I'm not sure any more where my experience of Michael Fernandes' work and my experiences with Michael leave off from each other. I guess I don't distinguish between them; they are alike. Michael walks lightly.  Michael has a light step. He plays games. Michael likes a good joke. 

 

* * *

 

Michael's Dream:  "I saw the faces of Nixon, Haig, Hitler-all the beings who call forth negative responses. Over these faces was superimposed my own face."

 

Michael was pleased with his dream, pleased to experience "that we are not separate entities-in another, it comes again." Michael's dream/work is a recognition of 'everybodyness'. 

 

Endnotes

 

1.  Michael Fernandes, in conversation with Barbara Sternberg, February 1990.  All further unattributed comments in quotation marks are also by Fernandes. 

2.  Teresa de Lauretis, Technologies of gender (Bloomington: Indiana University Press, 1987), p. 24. 
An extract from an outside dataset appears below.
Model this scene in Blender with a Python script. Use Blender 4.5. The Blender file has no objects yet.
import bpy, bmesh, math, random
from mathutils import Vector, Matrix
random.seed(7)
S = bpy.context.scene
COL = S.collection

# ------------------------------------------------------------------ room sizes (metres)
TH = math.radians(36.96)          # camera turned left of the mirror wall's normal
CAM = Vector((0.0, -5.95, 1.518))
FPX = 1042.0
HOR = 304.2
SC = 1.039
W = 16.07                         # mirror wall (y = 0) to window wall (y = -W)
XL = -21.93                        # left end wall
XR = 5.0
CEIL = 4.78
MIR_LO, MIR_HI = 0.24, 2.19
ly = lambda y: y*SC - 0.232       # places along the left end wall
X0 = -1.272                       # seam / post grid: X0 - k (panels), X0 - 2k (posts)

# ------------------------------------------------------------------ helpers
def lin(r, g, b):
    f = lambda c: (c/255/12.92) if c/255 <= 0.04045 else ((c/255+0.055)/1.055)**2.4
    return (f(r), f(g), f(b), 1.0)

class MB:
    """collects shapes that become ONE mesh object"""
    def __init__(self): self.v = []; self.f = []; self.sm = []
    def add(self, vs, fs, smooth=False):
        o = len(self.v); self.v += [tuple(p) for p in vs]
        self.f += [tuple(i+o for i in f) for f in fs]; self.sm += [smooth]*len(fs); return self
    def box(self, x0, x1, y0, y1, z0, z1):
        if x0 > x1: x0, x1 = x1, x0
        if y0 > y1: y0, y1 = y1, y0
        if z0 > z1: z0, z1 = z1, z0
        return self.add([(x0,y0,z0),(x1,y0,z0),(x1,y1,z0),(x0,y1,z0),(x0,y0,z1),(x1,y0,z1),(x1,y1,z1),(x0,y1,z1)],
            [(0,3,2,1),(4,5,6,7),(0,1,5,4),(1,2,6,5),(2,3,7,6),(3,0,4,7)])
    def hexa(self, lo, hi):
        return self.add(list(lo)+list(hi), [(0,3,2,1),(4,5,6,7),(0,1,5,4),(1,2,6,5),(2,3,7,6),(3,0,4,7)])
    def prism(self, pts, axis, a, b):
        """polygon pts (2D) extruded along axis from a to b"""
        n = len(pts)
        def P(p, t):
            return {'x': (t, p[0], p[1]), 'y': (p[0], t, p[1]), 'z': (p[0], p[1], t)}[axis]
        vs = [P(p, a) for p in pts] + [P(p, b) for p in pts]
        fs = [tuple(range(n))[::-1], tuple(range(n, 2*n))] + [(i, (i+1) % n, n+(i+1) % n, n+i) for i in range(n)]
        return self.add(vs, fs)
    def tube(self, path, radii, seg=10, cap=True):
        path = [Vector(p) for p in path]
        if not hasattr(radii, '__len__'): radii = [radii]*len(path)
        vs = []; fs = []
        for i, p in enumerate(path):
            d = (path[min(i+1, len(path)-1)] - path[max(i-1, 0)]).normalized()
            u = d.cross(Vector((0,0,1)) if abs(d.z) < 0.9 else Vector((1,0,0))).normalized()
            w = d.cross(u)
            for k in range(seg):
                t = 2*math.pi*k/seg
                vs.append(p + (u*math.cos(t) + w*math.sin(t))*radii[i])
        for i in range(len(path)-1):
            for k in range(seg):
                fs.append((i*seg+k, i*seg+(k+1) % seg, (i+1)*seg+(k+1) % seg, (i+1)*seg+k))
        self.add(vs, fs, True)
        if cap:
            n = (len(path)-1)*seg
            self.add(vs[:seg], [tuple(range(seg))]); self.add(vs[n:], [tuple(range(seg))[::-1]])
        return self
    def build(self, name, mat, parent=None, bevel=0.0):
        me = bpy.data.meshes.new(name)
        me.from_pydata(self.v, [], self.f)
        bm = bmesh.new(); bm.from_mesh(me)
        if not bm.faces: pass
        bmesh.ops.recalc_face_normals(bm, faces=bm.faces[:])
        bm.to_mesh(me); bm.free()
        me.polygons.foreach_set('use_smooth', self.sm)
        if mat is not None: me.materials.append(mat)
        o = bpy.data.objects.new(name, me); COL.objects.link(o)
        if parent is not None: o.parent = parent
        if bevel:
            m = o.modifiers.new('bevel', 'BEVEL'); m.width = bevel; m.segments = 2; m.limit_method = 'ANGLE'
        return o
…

3. Hannah Arendt, The Life of the Mind (New York: Harcourt, Brace, Janovitch, 1971), p. 4. 

4.  Debbie McGee, Multiple Choice (film), 1989. 

5.  Julia Emberly, "The Fashion Apparatus and the Deconstruction of a Postmodern Subjectivity", Canadian Journal of Political and Social Theory 11 (1987): 50. 

6.  Jonas Mekas, "Where are we-the Underground?", in The New American Cinema, ed. Gregory Battcock (New York: E.P. Dutton, 1967), p. 17. 

7.  Michael Fernandes, Untitled text piece, in Special insert: media/culture/text, organized by Cindy Richmond and the Mackenzie Gallery, Regina, C Magazine, no. 25 (March 1990): unpaginated. 

8.  News flash! The artist informs us, as we go to press, that this outdoor textwork has been accepted for inclusion in Street SmArt.